I cannot imagine Michael Moore having that sort of transformational effect on anyone. Moore arrives before us not with a newspaper under his arm, but rather with a bullhorn and a sledgehammer. [Mort] Sahl engaged his audience in subtle, complicated dialogue, enticing his fans to think beyond the conventional wisdom. Moore's style is to bully and bluster. Sahl helped teach me how to think. Moore purports to tell us what to think.Like so many on the Left, Mr. Cooper has seen Michael Moore for what he is, and is wisely saying 'go away.'
Which wouldn’t be so objectionable if there was evidence that Moore had any depth, any nuance or at least some consistency to his own thought.
I find no trace. His books are crude pastiches, not plagiarized but, let us say, deeply dependent on the work of others.
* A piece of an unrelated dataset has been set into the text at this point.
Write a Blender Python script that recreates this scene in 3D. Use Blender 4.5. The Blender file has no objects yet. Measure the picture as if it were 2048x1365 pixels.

Even his Oscar-winning Bowling for Columbine is but a cinematic redux of USC sociologist Barry Glassner's far superior book, The Culture of Fear.
Moore supported Nader's 2000 campaign and then at the end, called for a strategic vote for Gore. He slammed Clinton but simultaneously swooned over Hillary, describing her as his fantasy woman in his best-selling Downsize This! In Bowling for Columbine, Moore makes the phantasmagoric assertion that the Littleton killings are somehow linked to the tonnage of NATO bombs dropped on Yugoslavia that same day. Yet, he vigorously supported Wesley Clark for president — who, as former NATO Supreme Commander, oversaw that same bombing.
Moore's shtick is to deftly read the emotional contours of the liberal left and then to profitably mold and expand himself to fill the void. He's a polarizer, not a teacher. His ramped-up stage style, shouting and screaming profanities at Dubya, no doubt provides some satisfying moments for the already-converted but can only alienate and confound those still in doubt.
While touring his current book, Moore has boasted that turnouts of two, three or more thousand fans to see him in this or that venue proves something important about the existence of a majoritarian opposition in America. It does? Some Orange County cathedral services draw bigger crowds every Sunday.
Moore has had some great moments and, yes, he can be very funny. His 1989 Roger & Me deserved its unexpected success. But even that supposedly ultra-populist piece seemed oddly streaked with a scornful misanthropy, a sentiment, I suspect, that reveals something rather dark about Moore’s core views.